┌─ Data lines

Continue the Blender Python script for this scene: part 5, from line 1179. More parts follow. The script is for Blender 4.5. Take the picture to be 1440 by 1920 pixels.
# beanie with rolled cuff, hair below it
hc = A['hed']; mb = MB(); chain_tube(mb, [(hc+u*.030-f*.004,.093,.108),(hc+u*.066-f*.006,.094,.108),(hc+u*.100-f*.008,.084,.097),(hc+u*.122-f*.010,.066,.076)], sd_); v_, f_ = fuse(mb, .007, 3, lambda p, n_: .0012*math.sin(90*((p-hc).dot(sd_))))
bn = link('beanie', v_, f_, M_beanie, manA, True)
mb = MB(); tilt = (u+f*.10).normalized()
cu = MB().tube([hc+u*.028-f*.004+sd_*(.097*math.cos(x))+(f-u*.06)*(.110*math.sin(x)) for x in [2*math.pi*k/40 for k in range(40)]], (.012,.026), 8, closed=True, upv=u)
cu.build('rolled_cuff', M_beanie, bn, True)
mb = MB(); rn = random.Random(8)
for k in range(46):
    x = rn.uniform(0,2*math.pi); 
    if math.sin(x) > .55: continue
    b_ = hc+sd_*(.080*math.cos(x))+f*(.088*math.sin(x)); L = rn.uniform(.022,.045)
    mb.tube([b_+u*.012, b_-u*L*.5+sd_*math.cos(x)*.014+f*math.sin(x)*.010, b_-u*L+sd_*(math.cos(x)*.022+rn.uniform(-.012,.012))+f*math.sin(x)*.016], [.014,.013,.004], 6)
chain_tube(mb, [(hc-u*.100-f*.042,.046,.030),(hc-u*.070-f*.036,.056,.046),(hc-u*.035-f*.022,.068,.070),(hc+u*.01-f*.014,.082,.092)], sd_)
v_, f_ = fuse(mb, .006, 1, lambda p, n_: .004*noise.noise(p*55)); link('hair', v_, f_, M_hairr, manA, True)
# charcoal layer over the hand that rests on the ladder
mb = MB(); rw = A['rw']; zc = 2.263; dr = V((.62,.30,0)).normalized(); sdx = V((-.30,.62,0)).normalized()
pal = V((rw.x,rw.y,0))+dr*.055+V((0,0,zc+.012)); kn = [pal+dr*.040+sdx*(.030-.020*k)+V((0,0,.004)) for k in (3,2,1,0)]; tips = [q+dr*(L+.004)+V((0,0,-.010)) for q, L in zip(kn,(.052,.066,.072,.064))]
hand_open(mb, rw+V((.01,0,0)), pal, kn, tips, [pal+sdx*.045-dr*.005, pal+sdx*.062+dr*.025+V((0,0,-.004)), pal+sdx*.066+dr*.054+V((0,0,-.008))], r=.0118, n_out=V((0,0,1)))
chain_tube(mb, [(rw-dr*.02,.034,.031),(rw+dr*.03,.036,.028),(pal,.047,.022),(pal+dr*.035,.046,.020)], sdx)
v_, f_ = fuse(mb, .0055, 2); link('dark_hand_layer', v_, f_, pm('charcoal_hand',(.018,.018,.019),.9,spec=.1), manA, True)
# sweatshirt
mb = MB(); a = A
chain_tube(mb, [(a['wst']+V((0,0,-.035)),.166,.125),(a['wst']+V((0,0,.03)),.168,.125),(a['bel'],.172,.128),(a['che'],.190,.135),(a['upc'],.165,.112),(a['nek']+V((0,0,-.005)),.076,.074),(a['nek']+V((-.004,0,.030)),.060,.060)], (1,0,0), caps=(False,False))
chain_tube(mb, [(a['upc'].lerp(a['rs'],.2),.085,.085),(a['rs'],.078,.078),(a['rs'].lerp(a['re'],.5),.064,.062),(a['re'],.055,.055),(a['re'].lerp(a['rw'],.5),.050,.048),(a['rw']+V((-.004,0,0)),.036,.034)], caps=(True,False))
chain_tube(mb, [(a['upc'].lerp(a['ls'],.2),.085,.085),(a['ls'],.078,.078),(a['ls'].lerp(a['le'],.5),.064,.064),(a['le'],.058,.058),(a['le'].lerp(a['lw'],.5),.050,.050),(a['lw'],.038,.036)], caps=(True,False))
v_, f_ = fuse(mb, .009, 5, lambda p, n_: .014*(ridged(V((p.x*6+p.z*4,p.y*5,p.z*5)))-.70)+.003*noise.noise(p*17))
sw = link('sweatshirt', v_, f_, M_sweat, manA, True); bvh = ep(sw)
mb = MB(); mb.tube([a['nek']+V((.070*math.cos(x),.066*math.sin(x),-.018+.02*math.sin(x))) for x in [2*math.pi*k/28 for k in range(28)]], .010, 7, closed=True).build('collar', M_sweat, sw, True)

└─

Exercise objective:
Transcribe the material above word for word.

Solution:
Continue the Blender Python script for this scene: part 5, from line 1179. More parts follow. The script is for Blender 4.5. Take the picture to be 1440 by 1920 pixels.
# beanie with rolled cuff, hair below it
hc = A['hed']; mb = MB(); chain_tube(mb, [(hc+u*.030-f*.004,.093,.108),(hc+u*.066-f*.006,.094,.108),(hc+u*.100-f*.008,.084,.097),(hc+u*.122-f*.010,.066,.076)], sd_); v_, f_ = fuse(mb, .007, 3, lambda p, n_: .0012*math.sin(90*((p-hc).dot(sd_))))
bn = link('beanie', v_, f_, M_beanie, manA, True)
mb = MB(); tilt = (u+f*.10).normalized()
cu = MB().tube([hc+u*.028-f*.004+sd_*(.097*math.cos(x))+(f-u*.06)*(.110*math.sin(x)) for x in [2*math.pi*k/40 for k in range(40)]], (.012,.026), 8, closed=True, upv=u)
cu.build('rolled_cuff', M_beanie, bn, True)
mb = MB(); rn = random.Random(8)
for k in range(46):
    x = rn.uniform(0,2*math.pi); 
    if math.sin(x) > .55: continue
    b_ = hc+sd_*(.080*math.cos(x))+f*(.088*math.sin(x)); L = rn.uniform(.022,.045)
    mb.tube([b_+u*.012, b_-u*L*.5+sd_*math.cos(x)*.014+f*math.sin(x)*.010, b_-u*L+sd_*(math.cos(x)*.022+rn.uniform(-.012,.012))+f*math.sin(x)*.016], [.014,.013,.004], 6)
chain_tube(mb, [(hc-u*.100-f*.042,.046,.030),(hc-u*.070-f*.036,.056,.046),(hc-u*.035-f*.022,.068,.070),(hc+u*.01-f*.014,.082,.092)], sd_)
v_, f_ = fuse(mb, .006, 1, lambda p, n_: .004*noise.noise(p*55)); link('hair', v_, f_, M_hairr, manA, True)
# charcoal layer over the hand that rests on the ladder
mb = MB(); rw = A['rw']; zc = 2.263; dr = V((.62,.30,0)).normalized(); sdx = V((-.30,.62,0)).normalized()
pal = V((rw.x,rw.y,0))+dr*.055+V((0,0,zc+.012)); kn = [pal+dr*.040+sdx*(.030-.020*k)+V((0,0,.004)) for k in (3,2,1,0)]; tips = [q+dr*(L+.004)+V((0,0,-.010)) for q, L in zip(kn,(.052,.066,.072,.064))]
hand_open(mb, rw+V((.01,0,0)), pal, kn, tips, [pal+sdx*.045-dr*.005, pal+sdx*.062+dr*.025+V((0,0,-.004)), pal+sdx*.066+dr*.054+V((0,0,-.008))], r=.0118, n_out=V((0,0,1)))
chain_tube(mb, [(rw-dr*.02,.034,.031),(rw+dr*.03,.036,.028),(pal,.047,.022),(pal+dr*.035,.046,.020)], sdx)
v_, f_ = fuse(mb, .0055, 2); link('dark_hand_layer', v_, f_, pm('charcoal_hand',(.018,.018,.019),.9,spec=.1), manA, True)
# sweatshirt
mb = MB(); a = A
chain_tube(mb, [(a['wst']+V((0,0,-.035)),.166,.125),(a['wst']+V((0,0,.03)),.168,.125),(a['bel'],.172,.128),(a['che'],.190,.135),(a['upc'],.165,.112),(a['nek']+V((0,0,-.005)),.076,.074),(a['nek']+V((-.004,0,.030)),.060,.060)], (1,0,0), caps=(False,False))
chain_tube(mb, [(a['upc'].lerp(a['rs'],.2),.085,.085),(a['rs'],.078,.078),(a['rs'].lerp(a['re'],.5),.064,.062),(a['re'],.055,.055),(a['re'].lerp(a['rw'],.5),.050,.048),(a['rw']+V((-.004,0,0)),.036,.034)], caps=(True,False))
chain_tube(mb, [(a['upc'].lerp(a['ls'],.2),.085,.085),(a['ls'],.078,.078),(a['ls'].lerp(a['le'],.5),.064,.064),(a['le'],.058,.058),(a['le'].lerp(a['lw'],.5),.050,.050),(a['lw'],.038,.036)], caps=(True,False))
v_, f_ = fuse(mb, .009, 5, lambda p, n_: .014*(ridged(V((p.x*6+p.z*4,p.y*5,p.z*5)))-.70)+.003*noise.noise(p*17))
sw = link('sweatshirt', v_, f_, M_sweat, manA, True); bvh = ep(sw)
mb = MB(); mb.tube([a['nek']+V((.070*math.cos(x),.066*math.sin(x),-.018+.02*math.sin(x))) for x in [2*math.pi*k/28 for k in range(28)]], .010, 7, closed=True).build('collar', M_sweat, sw, True)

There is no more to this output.